A noite entrou por nós adentro numa esplanada sobre a cidade, acompanhada de imperiais e caipirinhas. Estava-se bem entre amigos, procurámos um sítio para jantar que nos parecesse agradável para a continuação do serão.
Encontrámos o que nos pareceu um restaurante simpático e acolhedor, com a dona-cozinheira-empregada de mesa à porta, a garantir-nos a qualidade da comida. Sentado ao nosso lado um branco deslavado com boina à banda atirava-se à sua cachupa com a voracidade de um puma esfaimado. Atrás de nós, dois franceses gozavam da very typical tasca em tranquilidade. Nós continuávamos nas imperiais.
Quando a comida chegou o desbotado de boina esquerdalha levanta-se e pega numa viola remendada à força de fita cola, e começa a brindar-nos com umas mornas desafinadas. No fim da música, como nós ignorávamos o homicídio qualificado e premeditado de que estávamos a ser testemunhas, o marido da cozinheira gerente-empregado de mesa-mestre de cerimónias, desata a aplaudir como um frenético e tivémos que lhe seguir o acto. Como de resto em todas as músicas, qual delas a mais interessante. Pedimos rapidamente a conta e fugimos dali, mas antes fomos presenteados com um cesto do pão forrado a papel de mesa, onde se exigia a contribuição para a música. Pensando que se pagássemos ele se calava obedecemos. Não funcionou.
Já na rua discutiamos onde ir. Dançamos, bebemos, cinema, a indecisão era total.
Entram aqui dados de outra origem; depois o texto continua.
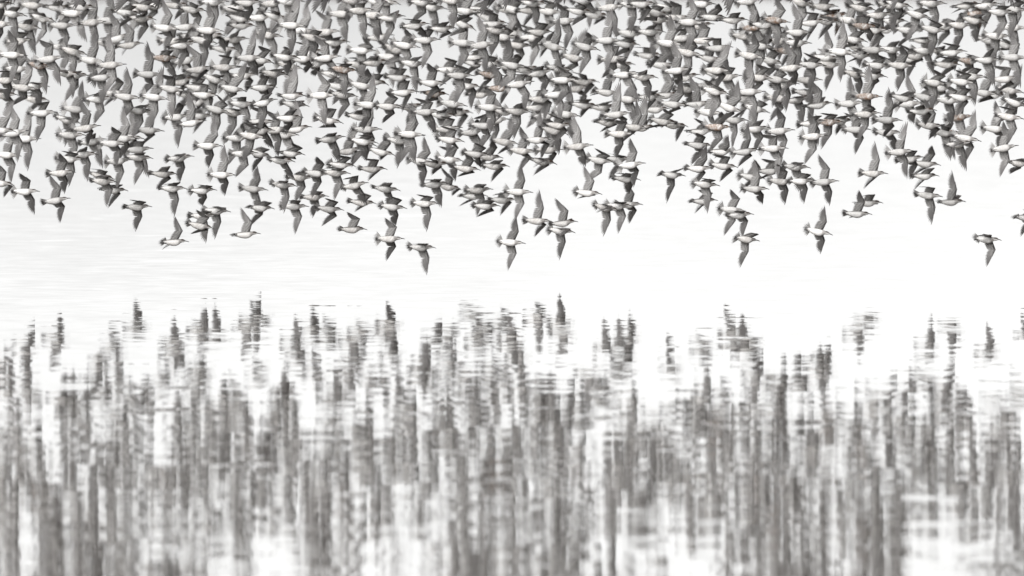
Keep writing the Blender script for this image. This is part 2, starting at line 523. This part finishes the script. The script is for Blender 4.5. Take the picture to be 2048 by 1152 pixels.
# ------------------------------------------------------------------ the flock
# where each bird flies in the photograph: column, row, reach of the raised wing, reach of the lowered wing
SEEN = """
17,310,42,48;5,366,45,15;125,346,40,38;142,318,25,50;54,383,35,40;115,401,45,32;170,308,5,50;187,283,22,50;228,287,30,25;240,322,25,50
280,315,8,48;280,299,20,40;330,348,22,25;362,316,18,48;420,292,38,32;348,377,12,52;408,381,12,35;447,350,48,38;210,363,20,42;205,352,12,10;230,380,5,18
278,414,18,44;352,484,42,0;403,452,40,25;436,422,12,48;408,432,10,50;495,469,47,5;510,378,35,45;490,307,25,52;525,262,20,30;520,307,28,30;585,307,30,0
565,321,10,45;525,416,25,30;603,355,20,45;636,347,38,40;570,370,5,50;592,413,18,50;632,394,18,40;662,418,32,0;685,330,12,0;675,346,10,50;712,371,25,45
727,405,25,0;665,278,18,45;700,302,40,0;728,285,15,30;765,304,38,0;748,338,25,5;775,378,20,42;788,414,28,40;708,459,44,3;783,478,60,35;846,495,10,48
853,407,20,55;873,369,12,45;900,374,38,4;845,323,38,40;873,328,5,10;902,319,25,30;935,337,35,22;955,308,30,30;980,314,40,20;993,332,10,20;822,269,50,45
802,281,10,40;960,380,20,45;950,392,8,20;975,412,18,28;1008,400,28,25;1025,485,40,50;1040,384,40,52;1047,302,45,25;1078,280,40,25;1100,300,40,15
1160,293,38,33;1088,323,12,28;1203,321,18,38;1240,318,10,38;1265,330,50,35;1255,358,20,30;1178,386,47,12;1078,442,48,14;1130,446,42,0;1125,462,0,55
1215,416,8,50;1240,412,10,50;1260,409,40,30;1348,350,12,47;1400,290,28,30;1447,303,35,20;1493,303,35,25;1400,337,38,0;1450,332,30,25;1414,369,15,55
1410,402,20,0;1467,420,50,45;1482,430,10,40;1497,479,18,55;1513,378,45,30;1506,354,35,10;1243,268,25,35;1563,262,50,40;1550,297,30,35;1543,342,30,25
1595,334,12,48;1566,363,35,45;1606,362,28,40;1652,364,55,38;1630,273,45,40;1750,347,50,18;1740,406,30,0;1718,428,45,8;1640,464,40,40;1803,304,50,60
1823,318,10,20;1855,328,40,15;1853,352,15,0;1860,391,30,53;1906,404,50,8;1936,277,50,30;1920,288,0,50;2012,296,50,40;2042,326,10,30;1978,479,15,58
1893,266,18,40;2057,435,20,30
14,160,20,30;50,176,40,30;72,172,10,40;88,226,25,50;72,198,15,20;6,260,40,0;32,266,42,40;55,278,40,40;137,147,10,45;153,150,5,50;207,155,25,40
200,198,5,50;155,219,45,25;138,240,5,40;175,256,48,22;145,270,20,45;232,186,28,10;250,277,45,30;10,190,5,20;256,194,40,50;300,149,45,25;312,195,35,50
346,178,20,40;365,163,15,15;396,175,25,10;372,187,0,15;411,190,30,5;396,205,20,10;433,159,8,48;468,178,40,12;488,208,15,45;437,220,30,45;356,234,22,50
386,246,55,10;402,231,5,10;280,221,10,40;302,261,45,25;262,275,50,20;478,276,30,50;506,272,30,40;396,147,0,45;491,151,25,20;470,225,0,45
551,147,10,40;527,175,25,30;531,205,20,50;587,192,40,10;592,209,5,50;647,191,40,45;690,190,8,45;680,172,20,20;668,147,20,30;728,172,35,40;752,162,25,0
740,210,40,35;660,241,30,20;554,260,45,45;597,258,35,0;573,270,20,40;722,233,12,22;737,259,35,30;730,283,15,30;525,244,30,5;580,236,20,30
780,213,35,35;810,185,30,20;822,213,0,30;800,155,10,0;866,166,30,25;872,187,10,25,r;908,208,45,30;855,224,20,30;886,230,10,45;920,224,5,20;922,151,20,45
937,171,15,25;963,189,25,5;984,149,5,20,r;1003,176,35,20,r;983,215,35,30;1013,223,10,20;996,240,35,40;970,251,20,30;948,264,20,40;824,269,50,45
898,258,30,30;903,280,30,20;1012,284,40,20;1042,168,25,40;1038,223,15,50;1083,146,20,40;1130,160,25,45;1172,163,15,15;1116,189,20,40;1085,198,20,20
1076,215,0,15;1095,232,35,40;1135,229,35,35;1170,210,5,10;1119,250,15,20;1110,262,25,35;1216,185,40,5;1259,199,35,40;1236,229,40,20;1220,245,0,15
1273,255,40,20;1253,149,20,40;1156,177,10,15;1208,214,10,20;1290,154,20,40;1302,194,10,20;1334,190,42,5;1314,219,50,10;1350,209,48,20;1329,243,25,15
1350,250,10,12;1377,178,12,30;1374,155,15,5;1287,255,40,10;1399,208,40,10;1421,225,50,30;1434,183,15,45;1462,216,50,15;1458,155,20,50;1436,148,10,20
1420,174,15,10;1473,240,15,45;1438,254,25,45,r;1405,263,30,0;1504,184,40,45;1486,197,0,10;1515,218,20,40;1515,258,25,45;1521,155,20,20
1557,159,30,45;1572,169,0,40;1561,197,30,25;1618,160,30,25;1617,185,8,45;1640,210,40,0;1598,199,5,40;1703,207,35,40;1738,193,45,35,r;1715,148,10,30
1736,228,15,50;1778,240,40,30;1778,265,30,30;1683,241,12,20;1627,246,20,35;1715,259,30,30;1661,244,20,40,r;1748,152,20,30;1872,166,25,40;1884,175,5,20
1853,195,20,45;1821,208,45,35;1810,196,20,20;1927,164,20,40;1947,153,15,45;1901,201,35,40;1925,195,20,20;1971,186,50,20;2013,158,30,20;2023,181,35,25
2034,206,20,40;1847,222,10,20;1862,251,40,15;1922,235,40,40,r;1897,265,18,40,r;1994,258,45,25;2022,234,15,40;1990,190,10,10
2,10,10,30;28,28,15,40;70,11,25,40;118,15,20,20;88,37,10,50;150,27,35,45;187,45,45,45;220,41,45,45;128,51,30,40;58,54,15,52;41,82,20,40;130,94,18,35
150,103,15,40;28,110,40,40;38,138,35,30;102,118,50,40;82,131,10,40,r;185,121,45,50;238,77,50,10;218,86,15,45;226,130,40,40;165,14,25,20;3,48,40,35;256,25,20,30
268,22,25,40;290,14,25,30;313,11,20,25;310,30,15,10;286,37,10,35;388,19,25,35;353,10,15,25;333,56,45,30;374,54,45,25;420,61,45,30;426,71,10,20;386,72,25,20
347,82,20,50;408,81,25,45;262,90,50,5;472,79,12,45;451,98,20,20;368,90,10,30;473,17,30,45;481,25,0,40;483,37,20,10;486,51,20,0;498,5,20,30;431,4,10,40
375,121,40,35;332,116,20,35,r;452,135,30,40;502,116,40,30;400,139,50,20;549,6,20,45;582,3,15,40;523,35,20,40;587,51,50,45;554,33,15,25;608,62,40,30
630,75,25,40;655,64,50,30;686,28,35,45;724,21,18,45;710,50,30,30;753,31,40,35;540,70,20,40;566,90,20,40;707,1,10,30;758,4,15,40;609,118,45,30;582,132,10,45
656,116,35,30;727,101,20,40;720,129,15,40;752,125,20,20;552,139,25,30;574,114,20,30;634,127,10,30;624,106,25,10;524,120,25,10;673,85,10,30;690,139,15,40,r
762,74,30,30;775,4,15,45;848,5,15,45;868,15,10,40;934,22,40,20;959,18,20,20;979,35,25,25;900,44,30,40;907,1,10,40;833,51,15,30;855,80,25,40;928,48,10,10
814,91,25,40;795,100,10,20;782,114,20,40;930,86,50,40;968,90,50,50;997,61,15,40;1010,74,25,40;830,127,15,40;953,115,15,30;953,126,10,20;983,127,20,20
1018,19,30,40;990,47,20,10;1015,132,35,30;887,57,10,10;900,139,20,20;784,35,10,40;1069,6,10,45;1029,19,20,40;1101,23,20,40;1063,20,15,20;1143,8,20,20
1173,1,5,45;1133,42,25,45;1224,15,35,40;1194,30,15,5;1268,9,25,40;1066,76,25,40;1081,64,20,20;1111,94,40,40;1099,86,15,5;1175,94,30,40;1218,81,40,40
1264,67,15,40;1039,90,15,35;1151,116,40,20;1229,118,30,30;1244,129,15,20;1120,137,15,40;1029,131,15,45;1254,88,10,20;1160,22,15,20;1029,65,20,30;1055,139,10,30
1287,8,20,20;1337,16,25,40;1407,8,15,45;1314,25,15,20;1319,39,10,45;1358,35,25,20;1383,45,45,45;1402,52,20,15;1427,34,25,15;1450,56,50,25;1470,40,20,10
1501,2,15,50;1511,55,45,40,r;1304,64,15,45;1367,76,20,45;1410,81,45,25;1341,87,45,30;1439,96,30,45;1491,72,10,40;1525,64,20,40;1525,92,15,40;1380,106,25,40
1504,112,35,45;1326,130,35,20;1469,131,30,20;1357,141,35,30;1436,141,45,20;1422,117,15,15;1532,50,10,10;1299,110,20,10;1606,5,10,45;1650,13,25,20
1555,41,40,40,r;1723,9,20,40;1726,16,10,30;1781,10,20,40;1627,45,20,15;1598,65,45,20;1656,42,10,20;1702,41,40,45;1673,32,10,20,r;1731,52,30,30,r
1752,60,15,20;1776,59,15,10;1710,79,15,15;1598,86,30,40;1565,81,20,20;1573,100,15,20,r;1685,104,45,40;1716,95,10,30;1751,100,50,30;1723,110,15,20
1653,115,40,0;1543,121,30,30;1586,136,35,30;1626,130,25,40;1663,129,20,40;1758,131,25,35;1786,99,20,30;1548,60,15,20;1761,30,20,40;1799,9,20,30
1867,7,10,45;1838,30,20,40;1884,36,20,20;1936,11,15,20;1976,11,15,30;1958,26,10,30,r;2004,24,15,40;2030,19,20,35;1951,41,25,45;1923,50,30,50;1894,52,15,20
1818,60,20,30;1870,59,20,45;2030,55,40,45;1997,72,30,45;1826,82,20,15;1851,80,10,15;1854,101,18,50;1884,102,10,20;1907,105,20,30;1939,80,25,45
1977,120,18,50;2030,115,50,40;1804,131,30,30;1896,129,15,15;1943,121,10,30,r;1820,117,20,20;1983,81,5,45;2014,89,15,20;1790,42,20,20;1836,112,10,10
"""
birds = []
for k, row in enumerate(SEEN.replace('\n', ';').strip(';').split(';')):
    f = row.split(',')
    if len(f) >= 4:
        birds.append(dict(x=float(f[0]), y=float(f[1]), up=float(f[2]), dn=float(f[3]), rust=len(f) > 4, k=len(birds)))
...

De repente o bingo surgiu-nos como uma validíssima hipótese, algumas quase davam saltinhos de alegria, outros entristeciam-se com a sugestão. Malgrado estes últimos, fomos à procura de uma sorte melhor ali para os lados da avenida da república.
Entrámos, procurámos mesa, sentámo-nos. Tirámos o som dos telefones, pedimos um cartão para cada e esperámos o início da contagem das bolas. Treze, um três. Vinte e um, dois um. Cinquenta e sete, cinco sete. Linha, ouvimos. Estava correcta, mais alguma linha na sala? Seguimos para bingo.Vinte e dois, dois dois; sessenta e sete, seis sete; setenta e quatro, sete quatro. Oitenta e quatro, oito quatro. Começo a ouvir uma das múltiplas a repetir cinquenta e dois, cinquenta e dois, cinquenta e dois, mas continuo atenta ao meu cartão. Ela está nervosa, o ar podia-se cortar com uma faca. De repente oiço cinquenta e dois, cinco dois. A múltipla urla BINGO, eu e outra das múltiplas damos um grito histérico, os jogadores habituais olham-nos com desprezo. Recebemos um troféu monstruosamente fálico enquanto recolhem o seu cartão para verificar a veracidade da afirmação, quase que aposto que toda a gente da sala reza para que nos tenhamos enganado, mas não. Ao primeiro cartão fizémos bingo. A noite prometia.
Fizémos 6 rondas de cartões para cada um, tantas quantos éramos, mas nem uma linha mais para amostra. Como não queriamos perder a onda de sorte que estávamos convictos ter atingido, decidimos pedir um cartão para a mesa toda. 6 pessoas, número seis, debruçadas sobre a mesa redonda a olhar para o mesmo bocado de papel, nervosas de cada vez que saia um dos nossos. Mas havia sempre alguém a gritar pelo prémio antes de nós.
Tentámos várias táticas, de alguma forma teríamos de ganhar não apenas um novo bingo mas também o acumulado: o cartão a rodar de mão em mão, o cartão para uma mão de cada vez, os números anotados com riscos horizontais, oblíquos, cruzes ou bolas. Nada, a sorte tinha-nos abandonado, tinham razão os antigos ao cantarem laudes aos principiantes. Provámos que no bingo não há lugar para mourinhos.
Deixámos o recinto, sem acumulado mas com um prémio. O primeiro. O dos pardais. O bingo é nosso.
2 comentários:
não ganhámos nada mais, mas divertimo-nos à grande, essa é que essa, E é impossivel esquecer as as gargalhadas nervosas quando um certo jpn sem login resolvia reter o unico cartão que tinhamos para os seis.
sorte a vossa não ter ido nessa noite. certamente teriam sido 12 cartões, perdulária que sou e que aqui me confesso...
gostei deste momento q agora decidiste partilhar. e com pena de não lá ter estado.